Level Up - Episode 2: MBAR Leadership Model

Updated: Apr 2, 2021

[Video link to Episode 2 here and also imbedded below.]




How often do you think about your own leadership thinking?


Take a look at your cell phone for a moment. Encased within that elegant and simple device is the accumulation of years or research, billions of dollars spent between competing firms, and imaginative ways of thinking by the teams who created the technology. The "operating system" is the phone. The device simply houses the phone.


Your day-to-day actions, the emails you send, the reports you put together, maybe even some of the goals you set for your team... these are simply the housing of your operating system - YOUR leadership model.


So just consider for a moment how often you think about and develop your own leadership model. Could you write it down? Could you trademark it? Could you explain it consistently to different people?


Whether you use someone else's model that really resonates with you or develop one yourself, having a model to follow helps you to center your leadership actions when unfamiliar situations arise. I compare it to learning how to drive.


When you first learn to drive where are your hands positioned? 10 and 2. Where are your hands when you drive today? Exactly. Dominant hand at the 12. Maybe if you're on a long stretch of straight highway you have your hand casually at the 6.


But what happens when you hit a slippery patch of road? Where do your hands automatically go? 10 and 2.


In times of unfamiliar or urgent need, our brains automatically go to our most fundamental learning. Our model for behaving. That's what having a good leadership model can do for most people - it gives you a 10 and 2 to return to when you hit a rough patch.


"A sign of a good leader is not how many followers you have, but how many leaders you create." - Mahatma Gandhi


The MBAR Leadership Model

An important self-reflection I have had is that I don't have a preferred learning style. Some people self-identify as a visual learner (seeing), an auditory learner (listening), a tactile learn (doing). But in truth, aren't we all a little bit of each?


The visual sides of my learning led me to the design of what I have come to call the MBAR Leadership Model. The basis of it is pretty simple, but believe me when I say that it takes extraordinary effort to make what is complex into something simple. Here are the basics of the MBAR model.


Inside Out

You can't just "fix" results or just "get more" results.
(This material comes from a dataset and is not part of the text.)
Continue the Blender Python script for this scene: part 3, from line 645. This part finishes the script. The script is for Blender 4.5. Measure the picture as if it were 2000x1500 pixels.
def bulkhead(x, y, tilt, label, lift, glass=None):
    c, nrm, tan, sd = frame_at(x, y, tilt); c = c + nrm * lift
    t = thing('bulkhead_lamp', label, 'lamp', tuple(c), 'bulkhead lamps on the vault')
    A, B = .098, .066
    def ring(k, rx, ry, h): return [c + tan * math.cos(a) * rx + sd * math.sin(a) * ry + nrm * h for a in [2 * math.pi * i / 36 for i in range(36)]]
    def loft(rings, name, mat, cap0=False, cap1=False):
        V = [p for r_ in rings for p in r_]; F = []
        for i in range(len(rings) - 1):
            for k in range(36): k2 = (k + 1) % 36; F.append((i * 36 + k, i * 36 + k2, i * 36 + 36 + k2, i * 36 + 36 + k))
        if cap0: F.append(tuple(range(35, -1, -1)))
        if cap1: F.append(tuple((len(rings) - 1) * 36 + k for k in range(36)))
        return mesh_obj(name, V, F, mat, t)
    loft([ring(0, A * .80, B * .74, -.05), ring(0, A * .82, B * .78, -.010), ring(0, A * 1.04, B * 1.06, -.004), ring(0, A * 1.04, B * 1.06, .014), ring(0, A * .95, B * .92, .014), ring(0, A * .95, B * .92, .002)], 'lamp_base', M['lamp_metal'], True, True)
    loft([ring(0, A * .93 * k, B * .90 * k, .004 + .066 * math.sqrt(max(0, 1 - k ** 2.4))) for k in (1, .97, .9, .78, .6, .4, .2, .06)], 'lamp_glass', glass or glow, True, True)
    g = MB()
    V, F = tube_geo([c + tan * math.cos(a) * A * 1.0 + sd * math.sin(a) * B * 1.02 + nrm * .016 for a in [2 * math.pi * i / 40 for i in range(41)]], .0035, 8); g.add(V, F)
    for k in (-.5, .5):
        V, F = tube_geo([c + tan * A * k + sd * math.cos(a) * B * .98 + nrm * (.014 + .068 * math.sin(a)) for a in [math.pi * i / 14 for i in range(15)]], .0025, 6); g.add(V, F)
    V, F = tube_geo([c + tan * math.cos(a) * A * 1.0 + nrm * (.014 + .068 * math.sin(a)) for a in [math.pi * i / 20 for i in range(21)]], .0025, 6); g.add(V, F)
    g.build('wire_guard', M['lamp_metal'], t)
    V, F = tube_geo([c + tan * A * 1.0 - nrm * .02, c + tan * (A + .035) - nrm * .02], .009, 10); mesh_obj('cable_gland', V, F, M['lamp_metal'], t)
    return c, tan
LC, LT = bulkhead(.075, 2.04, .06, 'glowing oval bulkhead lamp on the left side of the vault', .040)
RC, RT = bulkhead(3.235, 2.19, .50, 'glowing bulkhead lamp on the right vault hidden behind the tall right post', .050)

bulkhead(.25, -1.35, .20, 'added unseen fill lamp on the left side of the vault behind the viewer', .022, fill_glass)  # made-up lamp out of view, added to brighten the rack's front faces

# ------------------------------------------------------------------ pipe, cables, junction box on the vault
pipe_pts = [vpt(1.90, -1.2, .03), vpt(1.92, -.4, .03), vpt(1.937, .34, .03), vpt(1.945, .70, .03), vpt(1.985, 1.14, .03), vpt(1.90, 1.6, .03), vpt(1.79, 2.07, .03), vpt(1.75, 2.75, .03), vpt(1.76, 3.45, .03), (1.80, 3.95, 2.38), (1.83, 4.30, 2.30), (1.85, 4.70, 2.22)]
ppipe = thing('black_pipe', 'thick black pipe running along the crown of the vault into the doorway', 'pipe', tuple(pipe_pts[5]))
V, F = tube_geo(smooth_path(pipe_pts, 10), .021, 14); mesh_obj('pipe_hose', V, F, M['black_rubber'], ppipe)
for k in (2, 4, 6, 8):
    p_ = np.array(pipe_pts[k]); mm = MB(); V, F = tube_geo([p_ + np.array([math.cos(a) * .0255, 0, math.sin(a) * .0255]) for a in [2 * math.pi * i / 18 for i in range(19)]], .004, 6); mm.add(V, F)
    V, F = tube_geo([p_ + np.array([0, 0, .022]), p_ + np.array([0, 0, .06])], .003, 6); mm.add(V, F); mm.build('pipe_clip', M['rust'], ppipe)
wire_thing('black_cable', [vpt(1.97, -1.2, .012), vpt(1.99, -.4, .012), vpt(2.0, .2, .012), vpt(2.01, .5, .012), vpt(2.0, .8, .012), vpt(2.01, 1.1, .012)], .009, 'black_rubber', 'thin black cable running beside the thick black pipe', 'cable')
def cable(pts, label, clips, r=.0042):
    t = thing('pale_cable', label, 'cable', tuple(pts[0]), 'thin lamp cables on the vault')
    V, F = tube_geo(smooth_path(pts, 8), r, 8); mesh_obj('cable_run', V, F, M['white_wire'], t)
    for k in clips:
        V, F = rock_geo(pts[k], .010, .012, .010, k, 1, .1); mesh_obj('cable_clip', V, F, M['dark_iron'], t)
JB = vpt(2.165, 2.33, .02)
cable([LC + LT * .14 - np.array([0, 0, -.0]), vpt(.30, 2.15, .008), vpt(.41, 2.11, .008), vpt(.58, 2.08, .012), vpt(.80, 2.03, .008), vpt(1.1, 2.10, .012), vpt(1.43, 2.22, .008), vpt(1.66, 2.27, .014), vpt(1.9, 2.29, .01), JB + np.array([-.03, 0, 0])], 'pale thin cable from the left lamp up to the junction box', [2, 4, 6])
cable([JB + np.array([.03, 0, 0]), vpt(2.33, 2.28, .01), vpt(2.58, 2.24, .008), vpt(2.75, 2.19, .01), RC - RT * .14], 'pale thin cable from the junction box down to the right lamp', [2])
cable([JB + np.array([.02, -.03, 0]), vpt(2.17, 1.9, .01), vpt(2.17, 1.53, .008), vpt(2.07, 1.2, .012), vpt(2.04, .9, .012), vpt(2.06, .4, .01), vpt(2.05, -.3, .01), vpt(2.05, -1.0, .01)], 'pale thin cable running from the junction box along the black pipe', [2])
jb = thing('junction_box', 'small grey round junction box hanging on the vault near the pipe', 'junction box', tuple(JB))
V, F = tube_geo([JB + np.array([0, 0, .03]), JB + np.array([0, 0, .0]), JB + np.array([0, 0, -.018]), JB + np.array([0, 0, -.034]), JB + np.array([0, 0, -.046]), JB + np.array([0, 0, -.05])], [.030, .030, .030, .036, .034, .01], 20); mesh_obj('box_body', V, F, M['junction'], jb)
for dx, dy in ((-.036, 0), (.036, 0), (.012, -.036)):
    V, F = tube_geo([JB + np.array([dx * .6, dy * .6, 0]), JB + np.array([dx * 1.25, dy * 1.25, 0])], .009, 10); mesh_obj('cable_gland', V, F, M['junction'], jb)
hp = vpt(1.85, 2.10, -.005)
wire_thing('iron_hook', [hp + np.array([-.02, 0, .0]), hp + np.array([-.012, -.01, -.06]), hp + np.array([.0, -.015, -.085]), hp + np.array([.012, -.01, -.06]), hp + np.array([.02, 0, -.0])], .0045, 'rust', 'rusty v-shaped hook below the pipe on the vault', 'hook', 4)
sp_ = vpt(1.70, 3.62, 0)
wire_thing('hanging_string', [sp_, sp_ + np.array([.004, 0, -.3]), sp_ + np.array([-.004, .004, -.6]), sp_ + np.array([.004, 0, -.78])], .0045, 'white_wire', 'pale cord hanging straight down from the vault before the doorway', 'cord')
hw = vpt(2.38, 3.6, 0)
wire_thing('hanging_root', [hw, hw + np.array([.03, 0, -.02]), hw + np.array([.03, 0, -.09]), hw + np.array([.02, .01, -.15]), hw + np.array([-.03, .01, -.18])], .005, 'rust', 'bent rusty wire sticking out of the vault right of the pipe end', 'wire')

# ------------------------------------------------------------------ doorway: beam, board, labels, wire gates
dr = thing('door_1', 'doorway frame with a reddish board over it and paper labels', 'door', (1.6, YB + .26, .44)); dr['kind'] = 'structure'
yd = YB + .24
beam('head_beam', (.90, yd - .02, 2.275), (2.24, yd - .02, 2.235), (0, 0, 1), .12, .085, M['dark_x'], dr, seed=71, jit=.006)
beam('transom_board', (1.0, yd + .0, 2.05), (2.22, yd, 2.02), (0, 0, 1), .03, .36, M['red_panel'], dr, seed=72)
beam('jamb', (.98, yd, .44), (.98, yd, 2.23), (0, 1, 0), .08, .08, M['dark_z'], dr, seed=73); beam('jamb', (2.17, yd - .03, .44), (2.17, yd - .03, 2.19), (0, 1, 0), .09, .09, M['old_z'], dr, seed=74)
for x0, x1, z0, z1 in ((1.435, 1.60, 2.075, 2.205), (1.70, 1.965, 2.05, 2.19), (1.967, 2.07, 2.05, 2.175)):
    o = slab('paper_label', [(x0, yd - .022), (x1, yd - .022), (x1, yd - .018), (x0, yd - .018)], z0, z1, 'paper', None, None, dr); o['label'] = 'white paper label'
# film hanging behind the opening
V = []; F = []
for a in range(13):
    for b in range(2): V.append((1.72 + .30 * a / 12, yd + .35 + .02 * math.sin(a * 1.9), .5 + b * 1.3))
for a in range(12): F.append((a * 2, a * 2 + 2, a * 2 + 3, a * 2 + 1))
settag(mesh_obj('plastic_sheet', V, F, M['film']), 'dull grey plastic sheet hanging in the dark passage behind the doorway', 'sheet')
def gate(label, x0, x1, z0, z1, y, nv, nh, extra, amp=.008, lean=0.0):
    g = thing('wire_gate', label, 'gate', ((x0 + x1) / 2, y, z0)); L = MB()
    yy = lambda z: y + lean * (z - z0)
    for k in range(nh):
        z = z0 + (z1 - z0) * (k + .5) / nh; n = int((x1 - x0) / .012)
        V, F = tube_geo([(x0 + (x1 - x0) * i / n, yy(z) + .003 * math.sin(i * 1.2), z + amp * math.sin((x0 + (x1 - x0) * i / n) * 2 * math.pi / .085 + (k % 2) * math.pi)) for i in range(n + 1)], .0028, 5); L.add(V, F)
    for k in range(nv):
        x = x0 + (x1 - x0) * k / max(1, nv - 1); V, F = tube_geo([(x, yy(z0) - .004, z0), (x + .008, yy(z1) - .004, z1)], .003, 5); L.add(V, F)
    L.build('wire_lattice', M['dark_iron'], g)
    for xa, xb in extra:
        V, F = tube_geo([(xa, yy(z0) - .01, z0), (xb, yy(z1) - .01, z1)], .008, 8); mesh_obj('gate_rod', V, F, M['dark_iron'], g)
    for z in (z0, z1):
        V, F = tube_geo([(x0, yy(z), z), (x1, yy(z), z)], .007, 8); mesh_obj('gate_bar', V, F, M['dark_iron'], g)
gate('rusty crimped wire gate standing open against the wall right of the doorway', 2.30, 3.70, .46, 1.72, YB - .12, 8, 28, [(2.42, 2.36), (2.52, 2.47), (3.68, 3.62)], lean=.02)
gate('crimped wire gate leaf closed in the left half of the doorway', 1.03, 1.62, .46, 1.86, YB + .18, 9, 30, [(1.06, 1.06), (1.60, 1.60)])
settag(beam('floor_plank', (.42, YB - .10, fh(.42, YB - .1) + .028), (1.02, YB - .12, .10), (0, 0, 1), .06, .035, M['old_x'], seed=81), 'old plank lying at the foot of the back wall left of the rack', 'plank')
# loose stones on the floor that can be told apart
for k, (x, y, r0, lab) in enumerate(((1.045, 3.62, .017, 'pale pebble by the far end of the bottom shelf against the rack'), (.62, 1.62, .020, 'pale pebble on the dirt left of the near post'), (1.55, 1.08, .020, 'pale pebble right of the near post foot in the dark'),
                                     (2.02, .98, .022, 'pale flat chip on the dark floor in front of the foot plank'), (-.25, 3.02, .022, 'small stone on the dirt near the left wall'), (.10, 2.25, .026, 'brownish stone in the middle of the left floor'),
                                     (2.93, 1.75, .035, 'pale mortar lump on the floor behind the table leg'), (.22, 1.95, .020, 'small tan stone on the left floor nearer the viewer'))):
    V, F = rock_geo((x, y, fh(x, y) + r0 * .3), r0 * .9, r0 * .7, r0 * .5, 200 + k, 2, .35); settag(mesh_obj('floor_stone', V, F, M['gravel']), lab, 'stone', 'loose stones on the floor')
Managers who say they are performance driven but aren't coaching driven say things like:

  • We're going to press on our teams to perform

  • We need to see better numbers or we're moving to a performance improvement plan

  • We just need people who can sell (or insert any specific function)

  • Don't come to me with problems; come to me with solutions

You can't just decide to suddenly have different habits. Anytime I'm not satisfied with a result, my daily activities, or my habits (behavior), I examine my motivators. Each ring on the MBAR model is a self-assessment mechanism. A basic rule for MBAR is whatever aspect you're trying to influence, you actually have to go (at least) one level deeper.
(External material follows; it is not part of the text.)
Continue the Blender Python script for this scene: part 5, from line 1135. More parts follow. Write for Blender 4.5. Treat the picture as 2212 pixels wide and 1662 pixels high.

So, if you want better results, you have to work on your activities.


If you want better daily activities, you have to examine your habits.
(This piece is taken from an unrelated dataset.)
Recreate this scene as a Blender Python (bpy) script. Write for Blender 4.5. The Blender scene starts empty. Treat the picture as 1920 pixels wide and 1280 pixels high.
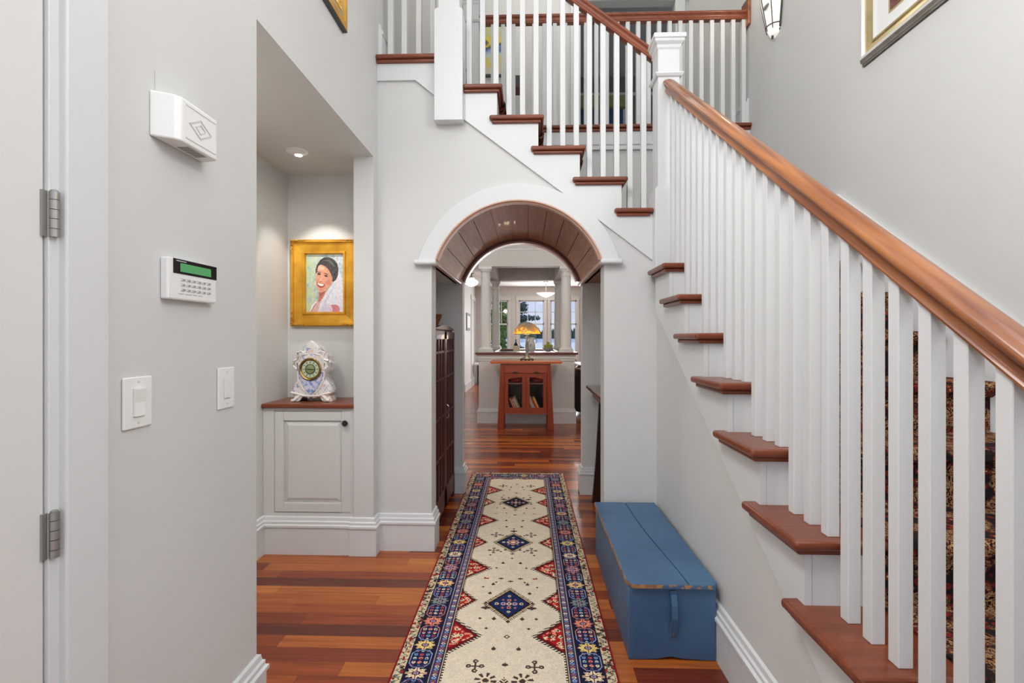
import bpy, bmesh, math, random
import numpy as np
from mathutils import Vector
random.seed(7)
rng = np.random.default_rng(5)
S = bpy.context.scene
PI = math.pi
# ------------------------------------------------------------------ camera
cam = bpy.data.objects.new('camera', bpy.data.cameras.new('camera'))
S.collection.objects.link(cam)
cam.location = (0, 0, 1.305)
cam.rotation_euler = (math.radians(90), 0, math.atan(28 / 915))
cam.data.sensor_width = 36
cam.data.lens = 36 * 915 / 1920
cam.data.shift_y = -8 / 1920
cam.data.clip_start = 0.05
cam.data.clip_end = 2000
S.camera = cam
# ------------------------------------------------------------------ world + exposure
def lin(r, g=None, b=None):
    if g is None: r, g, b = r
    f = lambda c: ((c / 255 + 0.055) / 1.055) ** 2.4 if c > 10.3 else c / 255 / 12.92
    return (f(r), f(g), f(b), 1)
W = bpy.data.worlds.new('world'); S.world = W; W.use_nodes = True
wn = W.node_tree; bg = wn.nodes['Background']
tc = wn.nodes.new('ShaderNodeTexCoord'); sp = wn.nodes.new('ShaderNodeSeparateXYZ')
rp = wn.nodes.new('ShaderNodeValToRGB')
rp.color_ramp.elements[0].position = 0.0; rp.color_ramp.elements[0].color = lin(222, 232, 246)
rp.color_ramp.elements[1].position = 0.5; rp.color_ramp.elements[1].color = lin(150, 182, 235)
e = rp.color_ramp.elements.new(0.07); e.color = lin(200, 214, 246)
wn.links.new(tc.outputs['Generated'], sp.inputs[0]); wn.links.new(sp.outputs['Z'], rp.inputs[0])
wn.links.new(rp.outputs[0], bg.inputs[0]); bg.inputs[1].default_value = 1.0
S.view_settings.view_transform = 'Standard'; S.view_settings.look = 'None'
S.view_settings.exposure = 0.03; S.view_settings.gamma = 1; S.view_settings.use_curve_mapping = False
# ------------------------------------------------------------------ lights of the place, plus added fill lights
def light(name, kind, loc, energy, color=(1, 1, 1), rot=(0, 0, 0), size=1, sy=None, radius=0.05, spot=None, blend=0.5):
    d = bpy.data.lights.new(name, kind); d.energy = energy; d.color = color
    if kind == 'AREA':
        d.shape = 'RECTANGLE'; d.size = size; d.size_y = sy or size
    else: d.shadow_soft_size = radius
    if kind == 'SPOT': d.spot_size = math.radians(spot); d.spot_blend = blend
    o = bpy.data.objects.new(name, d); S.collection.objects.link(o)
    o.location = loc; o.rotation_euler = rot
    return o
WARM = (1, 0.86, 0.68); DAY = (0.97, 0.985, 1.0); NEUT = (1.0, 0.965, 0.925)
light('overhead_fill', 'AREA', (0.45, 0.7, 5.5), 24, (0.975, 0.985, 1.0), (0, 0, 0), 2.2, 3.4)  # added overhead fill; the ceiling has no skylight
light('front_fill', 'AREA', (0.35, -1.45, 1.8), 9, (0.965, 0.98, 1.0), (math.radians(90), 0, 0), 2.1, 3.2)  # added fill behind the camera, in front of the unseen front windows
light('foyer_fill', 'POINT', (0.30, 0.4, 3.1), 21, (1, 0.985, 0.96), radius=0.3)  # added point fill for the foyer walls, no fixture hangs here
light('left_upper_fill', 'AREA', (-0.88, 0.45, 3.4), 118, (0.985, 0.985, 1.0), (0, math.radians(-78), 0), 1.3, 1.5)  # added fill out of view, brightens the right wall
light('right_upper_fill', 'AREA', (1.77, 0.3, 3.0), 40, (0.985, 0.985, 1.0), (0, math.radians(78), 0), 1.0, 1.2)  # added fill out of view, brightens the left wall
light('kitchen_window_daylight', 'AREA', (0.6, 13.8, 1.5), 80, DAY, (math.radians(-90), 0, 0), 1.8, 1.7)
light('hall_ceiling_light_left', 'POINT', (-1.0, 5.5, 2.5), 30, NEUT, radius=0.08)
light('hall_ceiling_light_right', 'POINT', (1.0, 5.5, 2.5), 30, NEUT, radius=0.08)
light('hall_left_fill', 'AREA', (-4.0, 5.9, 1.5), 22, (1, 0.975, 0.93), (0, math.radians(-90), 0), 1.8, 2.2)  # added side fill for vault and hall, no window on this wall
light('hall_right_fill', 'AREA', (5.0, 5.9, 1.5), 22, (1, 0.97, 0.92), (0, math.radians(90), 0), 1.8, 2.2)  # added fill from the opposite side, likewise without a window
light('kitchen_ceiling_light', 'AREA', (0.8, 10.6, 2.68), 34, NEUT, (0, 0, 0), 1.6, 2.4)
light('upper_hall_light', 'AREA', (0.5, 4.8, 5.55), 15, NEUT, (0, 0, 0), 2.0, 0.8)
light('side_hall_light', 'AREA', (-1.32, 1.6, 2.36), 14, NEUT, (0, 0, 0), 0.3, 0.8)
light('niche_spot', 'SPOT', (-1.335, 2.83, 2.37), 30, (1, 0.95, 0.87), (math.radians(17), 0, 0), radius=0.02, spot=72, blend=0.45)
# ------------------------------------------------------------------ materials
def mat(name, col, rough=0.5, metal=0.0, spec=0.5, coat=0.0, emit=None, es=0.0, alpha=None):
    m = bpy.data.materials.new(name); m.use_nodes = True
    b = m.node_tree.nodes['Principled BSDF']
    b.inputs['Base Color'].default_value = col; b.inputs['Roughness'].default_value = rough
    b.inputs['Metallic'].default_value = metal; b.inputs['Specular IOR Level'].default_value = spec
    b.inputs['Coat Weight'].default_value = coat
    if emit: b.inputs['Emission Color'].default_value = emit; b.inputs['Emission Strength'].default_value = es
    return m
def nd(m, t, **kw):
    n = m.node_tree.nodes.new(t)
    for k, v in kw.items():
        if k in n.inputs: n.inputs[k].default_value = v
        else: setattr(n, k, v)
    return n
def lk(m, a, b): m.node_tree.links.new(a, b)
def ramp(m, stops):
    r = nd(m, 'ShaderNodeValToRGB'); cr = r.color_ramp
    while len(cr.elements) > 1: cr.elements.remove(cr.elements[-1])
    cr.elements[0].position = stops[0][0]; cr.elements[0].color = stops[0][1]
    for p, c in stops[1:]:
        x = cr.elements.new(p); x.color = c
    return r
def mottled(name, c1, c2, scale=3.0, rough=0.5, vec=(1, 1, 1), bump=0.0, metal=0.0, spec=0.5, coat=0.0, detail=4.0, dist=0.0, lo=0.35, hi=0.65):
    m = mat(name, c1, rough, metal, spec, coat); b = m.node_tree.nodes['Principled BSDF']
    t = nd(m, 'ShaderNodeTexCoord'); mp = nd(m, 'ShaderNodeMapping'); mp.inputs['Scale'].default_value = vec
    n = nd(m, 'ShaderNodeTexNoise', Scale=scale, Detail=detail, Distortion=dist)
    r = ramp(m, [(lo, c1), (hi, c2)])
    lk(m, t.outputs['Object'], mp.inputs[0]); lk(m, mp.outputs[0], n.inputs['Vector'])
    lk(m, n.outputs['Fac'], r.inputs[0]); lk(m, r.outputs[0], b.inputs['Base Color'])
    if bump:
        bp = nd(m, 'ShaderNodeBump', Strength=bump, Distance=0.01)
        lk(m, n.outputs['Fac'], bp.inputs['Height']); lk(m, bp.outputs[0], b.inputs['Normal'])
    return m
def wood(name, c1, c2, axis=0, rough=0.3, coat=0.3, sc=9, rot=None):
    v = [14, 14, 14]; v[axis] = 1.0
    m = mottled(name, c1, c2, sc / 4, rough, tuple(v), coat=coat, detail=6, dist=1.2, lo=0.3, hi=0.7)
    if rot:
        t = [n for n in m.node_tree.nodes if n.type == 'TEX_COORD'][0]; mp = [n for n in m.node_tree.nodes if n.type == 'MAPPING'][0]
        m2 = nd(m, 'ShaderNodeMapping'); m2.inputs['Rotation'].default_value = rot
        lk(m, t.outputs['Object'], m2.inputs[0]); lk(m, m2.outputs[0], mp.inputs[0])
    return m
M = {}; RISE_ = 0.189
M['wall'] = mottled('wall_paint_grey', lin(210, 210, 207), lin(213, 213, 210), 2, 0.6, spec=0.3)
M['wall2'] = M['wall']
M['trim'] = mat('trim_paint_white', lin(217, 219, 218), 0.38)
M['doorpaint'] = mat('door_paint_white', lin(222, 221, 217), 0.4)
M['cabpaint'] = mat('cabinet_paint_grey', lin(212, 212, 209), 0.4)
M['ceil'] = mat('ceiling_paint', lin(214, 212, 208), 0.8, spec=0.2)
M['stairwood'] = wood('stair_wood_x', lin(106, 48, 25), lin(132, 67, 38), 0, 0.33, 0.12)
M['stairwoody'] = wood('stair_wood_y', lin(122, 54, 30), lin(150, 76, 44), 1, 0.27, 0.4)
M['raily'] = wood('rail_wood_y', lin(112, 56, 26), lin(172, 108, 58), 1, 0.34, 0.22, 6, (-math.atan(RISE_ / .2557), 0, 0))
M['railx'] = wood('rail_wood_x', lin(112, 54, 32), lin(150, 82, 52), 0, 0.34, 0.25, 6, (0, -math.atan(RISE_ / .251), 0))
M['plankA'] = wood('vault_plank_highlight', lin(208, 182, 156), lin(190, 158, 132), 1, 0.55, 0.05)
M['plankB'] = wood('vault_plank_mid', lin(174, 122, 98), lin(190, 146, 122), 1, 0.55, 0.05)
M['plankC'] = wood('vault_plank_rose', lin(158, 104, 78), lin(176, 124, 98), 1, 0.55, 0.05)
M['archedge'] = mat('arch_edge_wood', lin(206, 164, 142), 0.35, coat=0.3)
M['darkred'] = mat('dark_red_wood_edge', lin(96, 44, 34), 0.3, coat=0.3)
M['mahog'] = wood('mahogany', lin(64, 20, 14), lin(92, 34, 22), 2, 0.42, 0.05)
M['mahogglass'] = mat('bookcase_glass', lin(58, 34, 32), 0.22, spec=0.5)
M['darkwood'] = wood('dark_walnut', lin(38, 22, 16), lin(54, 30, 22), 2, 0.35, 0.3)
M['consoletop'] = mat('console_top', lin(96, 58, 50), 0.25, coat=0.6)
M['cherry'] = wood('cherry_wood_z', lin(126, 44, 12), lin(150, 60, 20), 2, 0.35, 0.15)
M['cherryx'] = wood('cherry_wood_x', lin(134, 50, 14), lin(160, 70, 26), 0, 0.35, 0.15)
M['black'] = mat('black_iron', lin(28, 28, 28), 0.4)
M['innerdark'] = mat('cabinet_interior', lin(18, 14, 13), 0.7)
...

If you are not satisfied with your routines, you have to look deeper into what motivates you - your why.


EQ and IQ - Head and Heart

As leaders, we all have a sliding range of emotional intelligence and business intelligence. At all stages or rings on the MBAR model, you must tap into both your EQ and IQ. You only enhance those qualities through learning, self-growth, and purposeful curation of your skills.


The more central you go in the MBAR model, the more emotional intelligence you will need to leverage. Emotional intelligence is that ability to self-regulate emotions and effectively manage relationships with others (we are all emotional beings). In truth, we are not rational beings who occasionally feel emotion. We are emotional beings who occasionally think.


Business intelligence or acumen is certainly required of leaders. There's no way around this - you have to know your stuff. In the grand scheme of professional effectiveness, I believe that EQ is the multiplier to your IQ. Whatever special knowledge you have in your field, improving your emotional intelligence has a multiplying effect to your ability to perform and lead a team.


Practical Application

Not only do I use this model to assess and fine-tune my own mindset and activities, I have exclusively used this methodology to coach others. I may have completed forms and assessments provided by my company to fulfill the obligation of checking that box, but in daily practice my coaching resource has been this MBAR Leadership Model.


It's simple enough to get, but deep enough to fit a very wide range of situations.


It isn't a pass/fail tool but rather an assessment tool that people can reference for self-guided reflection, learning, and performance management. Results aren't measured against arbitrary metrics set by someone else (as is the case for most annual performance appraisals). In this model, results are simply an input - a starting and/or end point - to seek correlation to our own activities, behaviors, and motivators.


More simply - the MBAR model is not a ruler. It is a mirror.


Why Am I Sharing This?

I am not asking people to subscribe to my way of thinking, but rather I hope that people might find some inspiration in how I think about my thinking. Try to draw your own leadership model on a single piece of post-it note. The exercise of creating something simple but profound is one that you may find challenging - especially if you've never thought to articulate, much less draw, your leadership model.


NOTE: Try to think of your leadership model always as a hypothesis that you are testing and retesting. It shouldn't be set in stone. Evangelizing your own thoughts and never being open to reexamining them leaves you susceptible to lazy or default thinking. The balance I try to strike is that a model should help you on how to think and not stipulate what to think.


Lead well, my friends. Make your work part of the legacy of your life. I hope you enjoy this episode.